TASK BRIEF
Restate the data exactly as given and keep the pictures out.

>> Begin

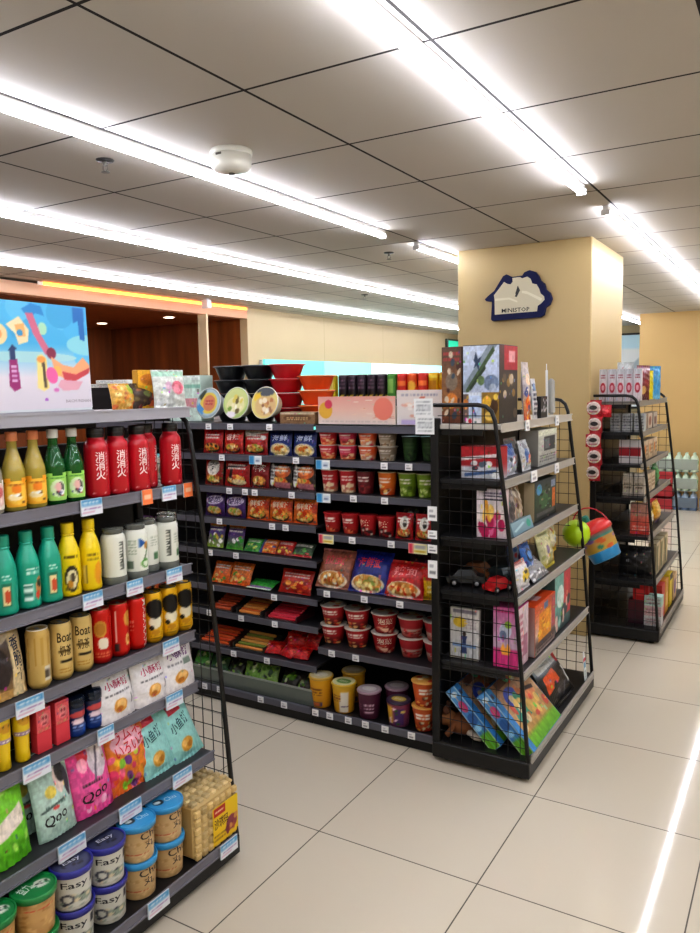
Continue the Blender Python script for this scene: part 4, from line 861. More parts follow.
for key, w, cols, n, wrap, x, k, lab in (('s0', .15, ['#c85a30', '#b84a28'], 6, '#3a2a28', -2.551, 6, 'tray of rust coloured sausages at the left of seventh tier'), ('s1', .16, ['#d8883c', '#c8642c', '#e0a050'], 7, '#2a2a2c', -2.37, 6, 'tray of orange and tan sausages on seventh tier'), ('s2', .19, ['#c8283c', '#d83a50'], 7, '#4a1a20', -2.171, 6, 'tray of pink red sausages on seventh tier'),
        ('s3', .21, ['#e0622c', '#d8502a'], 6, '#58332a', -2.602, 7, 'tray of bright orange sausages at the left of eighth tier'), ('s4', .2, ['#d89048', '#8a9a40', '#e0a858'], 6, '#3a3a30', -2.38, 7, 'tray of tan and green striped sausages on eighth tier')):
    stick_tray(key, w, cols, n, wrap).put((x, YS+.05, zt(TA, k)+.001), 0, 0, lab, None)
rb = Art([(0, '#b81418'), (1, '#c8201c')], .9).blobs(3, 14, (.1, .1, .9, .9), .05, .12, ['#e0302a', '#8a1014', '#e8d8d0', '#d84a3a'])
for i, (x, y, z, r, tl_) in enumerate(((-2.24, 2.97, 0, .2, 1.1), (-2.16, 2.965, 0, -.3, 1.0), (-2.08, 2.97, 0, .1, 1.1), (-2.13, 3.03, .03, .5, .7), (-2.06, 3.04, .034, -.2, .6), (-2.2, 3.05, .03, -.5, .8))):
    pack('rb', .1, .085, .035, rb, seed=4, cat='snack pack', name='snack_pack').put((x, y, zt(TA, 7)+.006+z), r, tl_, 'small shiny red snack bag in the heap on eighth tier, %s in the heap' % ('front left', 'front middle', 'front right', 'top middle', 'top right', 'back left')[i], 'red snack bags in the heap')
vg = lambda c, s: Art(c, .9).blobs(s, 14, (.05, .05, .95, .95), .05, .14, ['#5a8a30', '#8ab848', '#2a3a24', '#c8d8a0', '#3a5a34'])
for i, (x, c, s, lab, tl_) in enumerate(((-2.72, '#4a9a3a', 1, 'bright green pickle pouch at the left of the bottom bin', .5), (-2.6, '#3a6a3a', 2, 'darker green pickle pouch in the bottom bin, beside the bright green one', .6), (-2.5, '#2a2c24', 3, 'dark pickle pouch in the bottom bin near the left', .6), (-2.37, '#7aa848', 4, 'pale green pickle pouch standing up mid bottom bin', .35), (-2.27, '#8ab058', 5, 'yellow green pickle pouch mid bottom bin', .4), (-2.16, '#34302a', 6, 'dark brown pickle pouch in the bottom bin', .6), (-2.05, '#4a443a', 7, 'greyish brown pickle pouch at the right end of the bottom bin', .6))):
    Kind(pouch('pickle_pouch', .11, .12, .035, vg(c, s), seed=s, dens=250), 'food pouch').put((x, 2.96, .0765), (s % 3-1)*.15, tl_, lab, 'pickle pouches in the bottom bin')

# cups in the right bay
def cup(key, r, h, art, lidc, seg=36):
    if key in PK: return PK[key]
    t = empty('noodle_cup')
    lathe_part('cup_body', [(0, 0), (r*.72, 0), (r*.75, .003), (r*.98, h*.94)], art.base if not isinstance(art.base, list) else art.base[0][1], t, PAPER, art, (.002, h*.94), n=seg, zsub=.005)
    lathe_part('lid', [(r*.98, h*.935), (r*1.04, h*.94), (r*1.04, h*.965), (r, h*.98), (0, h*.98)], lidc, t, PLASTIC, n=28, caps=False)
    PK[key] = Kind(t, 'cup'); return PK[key]
def cart(c0, c1, s, bits, txt=None, tc='#f2e8dc'):
    a = Art([(0, c1), (.5, c0), (1, c0)], .9).blobs(s, 12, (.2, .02, .85, .42), .05, .11, bits)
    if txt: a.text(txt, .3, .5, .72, .84, tc)
    else: a.dashes(.28, .52, .74, .82, 2, tc, s, .9)
    return a
cups2 = [('c1', cart('#c8303c', '#d8683c', 1, ['#e8b070', '#c83a2a', '#e8d0a0']), -1.917), ('c2', cart('#c83458', '#d87848', 2, ['#e8b070', '#8a2a2a', '#e8d0a0']), -1.811), ('c3', cart('#d8582c', '#c8a890', 3, ['#e0d8c8', '#c83a4a', '#e8b070']), -1.704), ('c4', cart('#8a7a68', '#c0b4a0', 4, ['#5a4a3a', '#d8d0c0', '#8a6a4a']), -1.603)]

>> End

SOLUTION FOR THIS PROBLEM
Continue the Blender Python script for this scene: part 4, from line 861. More parts follow.
for key, w, cols, n, wrap, x, k, lab in (('s0', .15, ['#c85a30', '#b84a28'], 6, '#3a2a28', -2.551, 6, 'tray of rust coloured sausages at the left of seventh tier'), ('s1', .16, ['#d8883c', '#c8642c', '#e0a050'], 7, '#2a2a2c', -2.37, 6, 'tray of orange and tan sausages on seventh tier'), ('s2', .19, ['#c8283c', '#d83a50'], 7, '#4a1a20', -2.171, 6, 'tray of pink red sausages on seventh tier'),
        ('s3', .21, ['#e0622c', '#d8502a'], 6, '#58332a', -2.602, 7, 'tray of bright orange sausages at the left of eighth tier'), ('s4', .2, ['#d89048', '#8a9a40', '#e0a858'], 6, '#3a3a30', -2.38, 7, 'tray of tan and green striped sausages on eighth tier')):
    stick_tray(key, w, cols, n, wrap).put((x, YS+.05, zt(TA, k)+.001), 0, 0, lab, None)
rb = Art([(0, '#b81418'), (1, '#c8201c')], .9).blobs(3, 14, (.1, .1, .9, .9), .05, .12, ['#e0302a', '#8a1014', '#e8d8d0', '#d84a3a'])
for i, (x, y, z, r, tl_) in enumerate(((-2.24, 2.97, 0, .2, 1.1), (-2.16, 2.965, 0, -.3, 1.0), (-2.08, 2.97, 0, .1, 1.1), (-2.13, 3.03, .03, .5, .7), (-2.06, 3.04, .034, -.2, .6), (-2.2, 3.05, .03, -.5, .8))):
    pack('rb', .1, .085, .035, rb, seed=4, cat='snack pack', name='snack_pack').put((x, y, zt(TA, 7)+.006+z), r, tl_, 'small shiny red snack bag in the heap on eighth tier, %s in the heap' % ('front left', 'front middle', 'front right', 'top middle', 'top right', 'back left')[i], 'red snack bags in the heap')
vg = lambda c, s: Art(c, .9).blobs(s, 14, (.05, .05, .95, .95), .05, .14, ['#5a8a30', '#8ab848', '#2a3a24', '#c8d8a0', '#3a5a34'])
for i, (x, c, s, lab, tl_) in enumerate(((-2.72, '#4a9a3a', 1, 'bright green pickle pouch at the left of the bottom bin', .5), (-2.6, '#3a6a3a', 2, 'darker green pickle pouch in the bottom bin, beside the bright green one', .6), (-2.5, '#2a2c24', 3, 'dark pickle pouch in the bottom bin near the left', .6), (-2.37, '#7aa848', 4, 'pale green pickle pouch standing up mid bottom bin', .35), (-2.27, '#8ab058', 5, 'yellow green pickle pouch mid bottom bin', .4), (-2.16, '#34302a', 6, 'dark brown pickle pouch in the bottom bin', .6), (-2.05, '#4a443a', 7, 'greyish brown pickle pouch at the right end of the bottom bin', .6))):
    Kind(pouch('pickle_pouch', .11, .12, .035, vg(c, s), seed=s, dens=250), 'food pouch').put((x, 2.96, .0765), (s % 3-1)*.15, tl_, lab, 'pickle pouches in the bottom bin')

# cups in the right bay
def cup(key, r, h, art, lidc, seg=36):
    if key in PK: return PK[key]
    t = empty('noodle_cup')
    lathe_part('cup_body', [(0, 0), (r*.72, 0), (r*.75, .003), (r*.98, h*.94)], art.base if not isinstance(art.base, list) else art.base[0][1], t, PAPER, art, (.002, h*.94), n=seg, zsub=.005)
    lathe_part('lid', [(r*.98, h*.935), (r*1.04, h*.94), (r*1.04, h*.965), (r, h*.98), (0, h*.98)], lidc, t, PLASTIC, n=28, caps=False)
    PK[key] = Kind(t, 'cup'); return PK[key]
def cart(c0, c1, s, bits, txt=None, tc='#f2e8dc'):
    a = Art([(0, c1), (.5, c0), (1, c0)], .9).blobs(s, 12, (.2, .02, .85, .42), .05, .11, bits)
    if txt: a.text(txt, .3, .5, .72, .84, tc)
    else: a.dashes(.28, .52, .74, .82, 2, tc, s, .9)
    return a
cups2 = [('c1', cart('#c8303c', '#d8683c', 1, ['#e8b070', '#c83a2a', '#e8d0a0']), -1.917), ('c2', cart('#c83458', '#d87848', 2, ['#e8b070', '#8a2a2a', '#e8d0a0']), -1.811), ('c3', cart('#d8582c', '#c8a890', 3, ['#e0d8c8', '#c83a4a', '#e8b070']), -1.704), ('c4', cart('#8a7a68', '#c0b4a0', 4, ['#5a4a3a', '#d8d0c0', '#8a6a4a']), -1.603)]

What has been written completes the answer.